Exercise ▸ Quote every line below exactly and skip any picture.

■ ■ ■ ■ ■

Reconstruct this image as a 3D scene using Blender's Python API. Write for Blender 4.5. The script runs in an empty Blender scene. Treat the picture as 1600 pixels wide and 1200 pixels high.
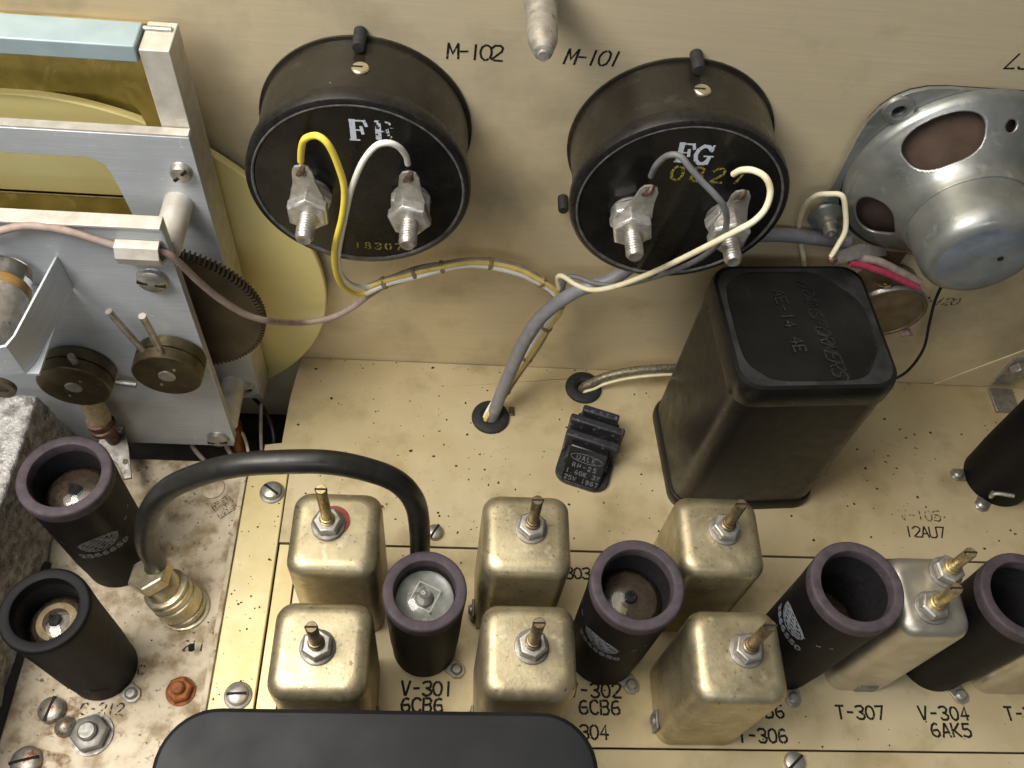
import bpy, bmesh, math, random
from mathutils import Vector, Matrix, noise
from mathutils.geometry import tessellate_polygon
random.seed(7)
S = 0.001                      # everything below is written in millimetres
SC = bpy.context.scene
COL = SC.collection

# ------------------------------------------------------------------ camera, light, exposure
cam = bpy.data.cameras.new('camera')
cam_o = bpy.data.objects.new('camera', cam)
COL.objects.link(cam_o)
cam_o.location = (0, 0, 0.300)
cam_o.rotation_euler = tuple(math.radians(a) for a in (33.44, -4.685, -0.328))
cam.sensor_width = 36.0
cam.lens = 31.68
cam.clip_start = 0.005
cam.clip_end = 50
SC.camera = cam_o

W = bpy.data.worlds.new('World')
SC.world = W
W.use_nodes = True
bg = W.node_tree.nodes['Background']
bg.inputs[0].default_value = (0.93, 0.96, 1.0, 1)
bg.inputs[1].default_value = 0.06

def area(name, loc, target, size, power, color):
    l = bpy.data.lights.new(name, 'AREA')
    l.shape = 'RECTANGLE'
    l.size, l.size_y = size
    l.energy = power
    l.color = color
    o = bpy.data.objects.new(name, l)
    COL.objects.link(o)
    o.location = loc
    o.rotation_euler = (Vector(target) - Vector(loc)).to_track_quat('-Z', 'Y').to_euler()
    return o
area('ceiling_panel', (-0.30, 0.18, 0.75), (-0.02, 0.13, 0.0), (0.90, 0.60), 6.4, (1.0, 0.955, 0.89))
area('bench_lamp', (-0.22, 0.05, 0.44), (-0.03, 0.13, 0.0), (0.22, 0.16), 1.75, (1.0, 0.955, 0.88))
area('window_light', (-0.10, -0.55, 0.62), (0.0, 0.12, 0.05), (0.60, 0.14), 1.3, (0.90, 0.95, 1.0))
SC.view_settings.view_transform = 'Standard'
SC.view_settings.look = 'None'
SC.view_settings.exposure = 0.0
SC.view_settings.gamma = 1.0

# ------------------------------------------------------------------ materials
def rgb(h):
    h = h.lstrip('#')
    f = lambda c: c / 12.92 if c <= 0.04045 else ((c + 0.055) / 1.055) ** 2.4
    return tuple(f(int(h[i:i + 2], 16) / 255) for i in (0, 2, 4)) + (1,)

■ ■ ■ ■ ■

Result of the exercise ▸
Reconstruct this image as a 3D scene using Blender's Python API. Write for Blender 4.5. The script runs in an empty Blender scene. Treat the picture as 1600 pixels wide and 1200 pixels high.
import bpy, bmesh, math, random
from mathutils import Vector, Matrix, noise
from mathutils.geometry import tessellate_polygon
random.seed(7)
S = 0.001                      # everything below is written in millimetres
SC = bpy.context.scene
COL = SC.collection

# ------------------------------------------------------------------ camera, light, exposure
cam = bpy.data.cameras.new('camera')
cam_o = bpy.data.objects.new('camera', cam)
COL.objects.link(cam_o)
cam_o.location = (0, 0, 0.300)
cam_o.rotation_euler = tuple(math.radians(a) for a in (33.44, -4.685, -0.328))
cam.sensor_width = 36.0
cam.lens = 31.68
cam.clip_start = 0.005
cam.clip_end = 50
SC.camera = cam_o

W = bpy.data.worlds.new('World')
SC.world = W
W.use_nodes = True
bg = W.node_tree.nodes['Background']
bg.inputs[0].default_value = (0.93, 0.96, 1.0, 1)
bg.inputs[1].default_value = 0.06

def area(name, loc, target, size, power, color):
    l = bpy.data.lights.new(name, 'AREA')
    l.shape = 'RECTANGLE'
    l.size, l.size_y = size
    l.energy = power
    l.color = color
    o = bpy.data.objects.new(name, l)
    COL.objects.link(o)
    o.location = loc
    o.rotation_euler = (Vector(target) - Vector(loc)).to_track_quat('-Z', 'Y').to_euler()
    return o
area('ceiling_panel', (-0.30, 0.18, 0.75), (-0.02, 0.13, 0.0), (0.90, 0.60), 6.4, (1.0, 0.955, 0.89))
area('bench_lamp', (-0.22, 0.05, 0.44), (-0.03, 0.13, 0.0), (0.22, 0.16), 1.75, (1.0, 0.955, 0.88))
area('window_light', (-0.10, -0.55, 0.62), (0.0, 0.12, 0.05), (0.60, 0.14), 1.3, (0.90, 0.95, 1.0))
SC.view_settings.view_transform = 'Standard'
SC.view_settings.look = 'None'
SC.view_settings.exposure = 0.0
SC.view_settings.gamma = 1.0

# ------------------------------------------------------------------ materials
def rgb(h):
    h = h.lstrip('#')
    f = lambda c: c / 12.92 if c <= 0.04045 else ((c + 0.055) / 1.055) ** 2.4
    return tuple(f(int(h[i:i + 2], 16) / 255) for i in (0, 2, 4)) + (1,)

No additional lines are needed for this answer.